The story is making its way around East Jerusalem – and many people are taking it very seriously.
Religious rulings against Israel, such as those made by Al- Qaradawi, are published and well known throughout the Arab world and in Israel as well. But the rulings that permit contact and agreement with Israel receive much less attention.
The most important of these was proclaimed by the Mufti of Egypt Jaad al-Haq in support of the 1979 peace agreement between Egypt and Israel. Al-Haq, who at the time was the head of Al-Azhar, the most important religious academic institution in the Arab world, was viewed by the public as a “court mufti,” – that is, as one who supports the policies of the leadership; yet his ruling was written in depth and well argued, and has served as the foundation for other Islamic scholars’ responses to the State of Israel.

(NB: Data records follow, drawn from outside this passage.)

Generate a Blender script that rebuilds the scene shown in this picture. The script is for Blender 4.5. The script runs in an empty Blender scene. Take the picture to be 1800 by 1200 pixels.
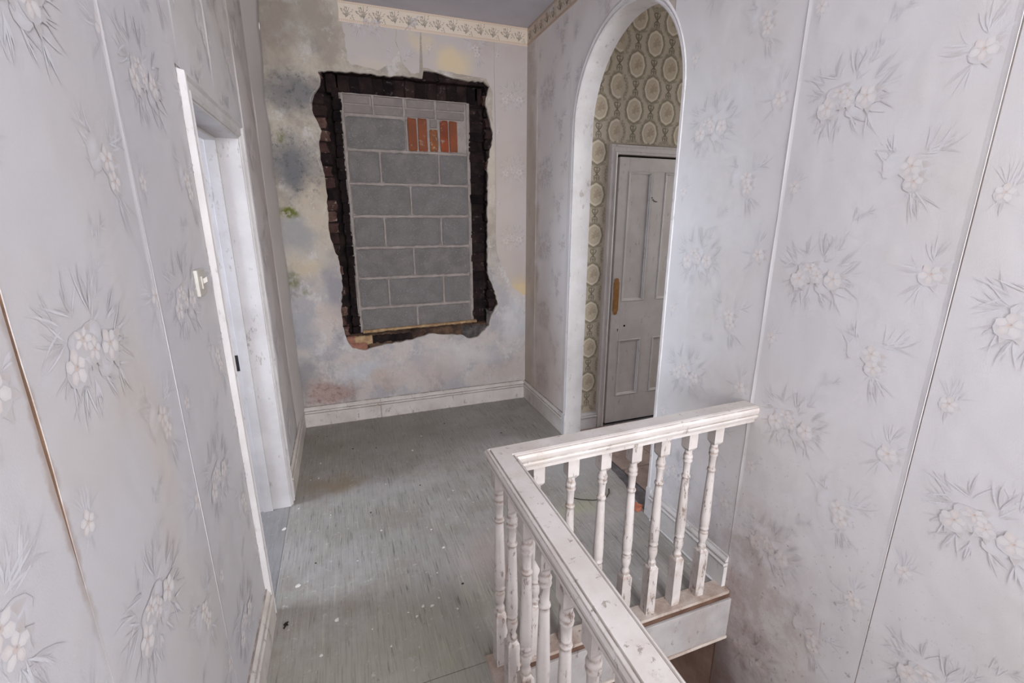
import bpy, bmesh, math, random
from mathutils import Vector, Matrix, noise
from mathutils.geometry import tessellate_polygon
S = bpy.context.scene
COL = S.collection
rnd = random.Random(7)

# ------------------------------------------------------------------ camera, sky, light, exposure
cam_d = bpy.data.cameras.new('camera'); cam = bpy.data.objects.new('camera', cam_d); COL.objects.link(cam)
cam.location = (0, 0, 1.5236)
cam.rotation_euler = (math.pi/2 - 0.2635, 0, -0.3518)
cam_d.sensor_width = 36; cam_d.lens = 801.37/1800*36; cam_d.clip_start = 0.01
S.camera = cam
w = bpy.data.worlds.new('sky'); S.world = w; w.use_nodes = True
w.node_tree.nodes['Background'].inputs[0].default_value = (0.72, 0.82, 1.0, 1)
w.node_tree.nodes['Background'].inputs[1].default_value = 1.0
S.view_settings.view_transform = 'Standard'; S.view_settings.look = 'None'
S.view_settings.gamma = 1; S.view_settings.use_curve_mapping = False
S.view_settings.exposure = 0.85
S.render.film_transparent = False

def area(name, loc, rot, sx, sy, power, col):
    l = bpy.data.lights.new(name, 'AREA'); l.shape = 'RECTANGLE'; l.size = sx; l.size_y = sy
    l.energy = power; l.color = col
    o = bpy.data.objects.new(name, l); COL.objects.link(o); o.location = loc; o.rotation_euler = rot
    return o
# daylight through the landing window behind the camera
area('landing_window_light', (0.62, -3.60, 1.75), (math.radians(88), 0, 0), 1.3, 1.55, 102, (0.985, 0.99, 1.0))
# unseen rooflight added to brighten the rail tops and near right wall
area('added_rooflight', (0.75, -0.95, 2.90), (0, 0, 0), 0.9, 1.2, 14, (0.98, 0.99, 1.0))
# daylight through the window of the room on the left
area('side_room_window_light', (-2.55, 2.02, 1.55), (math.radians(90), 0, math.radians(-90)), 0.8, 1.3, 40, (0.78, 0.87, 1.0))
# fill light added to brighten the passage and its door; no window there
area('passage_fill_light', (4.05, 2.1, 1.7), (math.radians(90), 0, math.radians(90)), 0.8, 1.2, 18, (1.0, 0.95, 0.9))
# weak fill light added below the landing; no window is built there
area('lower_hall_fill_light', (0.93, 3.35, -1.5), (math.radians(-80), 0, 0), 0.8, 0.8, 4, (1.0, 0.93, 0.88))

# ------------------------------------------------------------------ constants (metres)
XL, XR, YB, H = -0.39, 1.406, 3.5, 2.85
CAMH = 1.5236

# ------------------------------------------------------------------ material helpers
def lin(c):
    if isinstance(c, (int, float)): c = (c, c, c)
    return tuple(((v/255)/12.92 if v/255 <= 0.04045 else ((v/255+0.055)/1.055)**2.4) for v in c[:3]) + (1.0,)

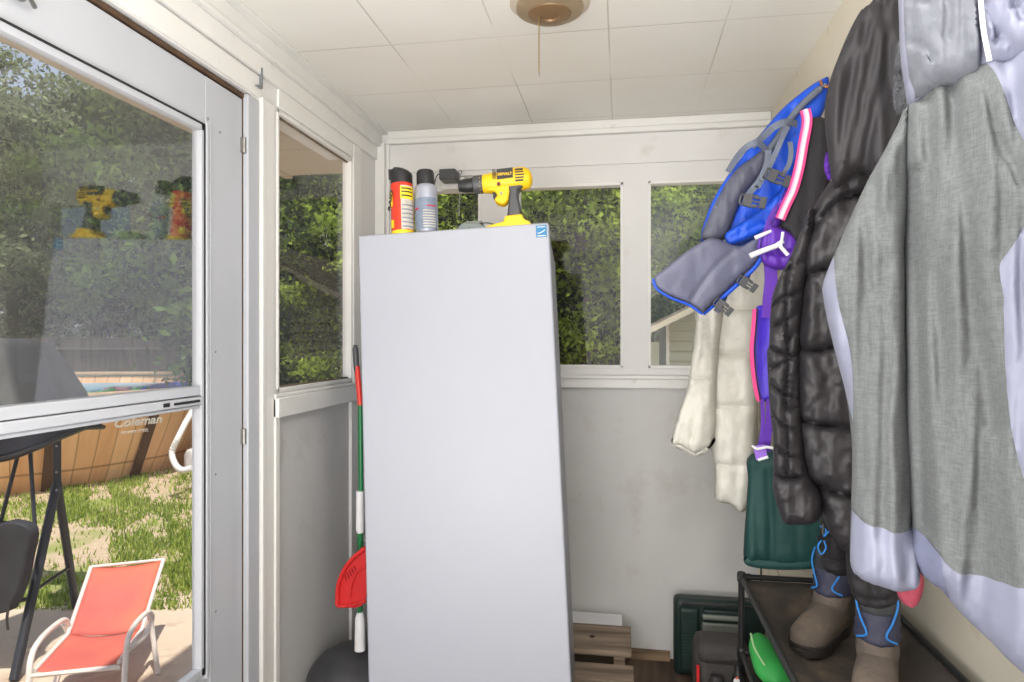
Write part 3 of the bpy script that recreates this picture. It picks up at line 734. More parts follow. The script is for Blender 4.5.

This has been an especially important issue for religious scholars who have had to justify and explain the peace agreement between King Hussein of Jordan and Israel in 1995 and the Oslo Accords between Israel and Yasser Arafat’s PLO in 1993. The need for religious interpretations and fatwas that permit agreements became even more crucial following the Saudi Initiative of 2002 (which subsequently became the Arab League Peace Initiative. This initiative not only outlines agreements with Israel, on condition that Israel retreats to the 1967 borders and solves the refugee problem, but even more significantly, it calls for complete normalization of relations with Israel.
These pragmatic rulings rest on the argument that if they cannot overcome Israel – then the Muslims must do the best that they can for the Muslin nation in peaceful ways. “This is essentially support for the ‘land for peace’ principle,” Reiter says. And this position is becoming increasingly acceptable among the Muslim Brotherhood in Egypt, whose representatives are no longer demanding that the peace agreement with Israel be abrogated.
And it is certainly the position of Hamas. In other words, liberal Muslim interpretations state that there is no point in maintaining an “all or nothing” stance and that the Arab nation should strive to get what it can, in exchange for agreeing to a cease-fire – a hudna, according to the diplomatic precedent set by Muhammad.
In Muslim thought, in the positions that the Arabs take, and, most certainly, in the Palestinian national arguments, the status of Jerusalem is paramount. Only recently, the Arab world celebrated Muhammad’s fabled night journey to the Al-Aqsa Mosque to bring the Koran down from the heavens. The story is told in the Koran and the place is identified with Jerusalem. Muslims pray in the direction of the Al-Aqsa mosque, the third most important mosque in Islam after Mecca and Medina. They believe that they must do everything to bring this back to Muslim rule – even if it means agreeing to coexist with Israel.
When simultaneously reading Reiter’s book and recent headlines in the media, one reaches the conclusion that ever since Obama’s famous speech in Cairo (to which representatives of the Muslim Brotherhood were invited, despite Mubarak’s opposition), the American Administration has been following a very clear route: to encourage and seek connections with moderate Islam.
The West, and especially the Americans, still define Hamas as a terrorist movement. But that definition can change, and the first sign of this change is the new relationships between the American Administration and the Muslim Brotherhood.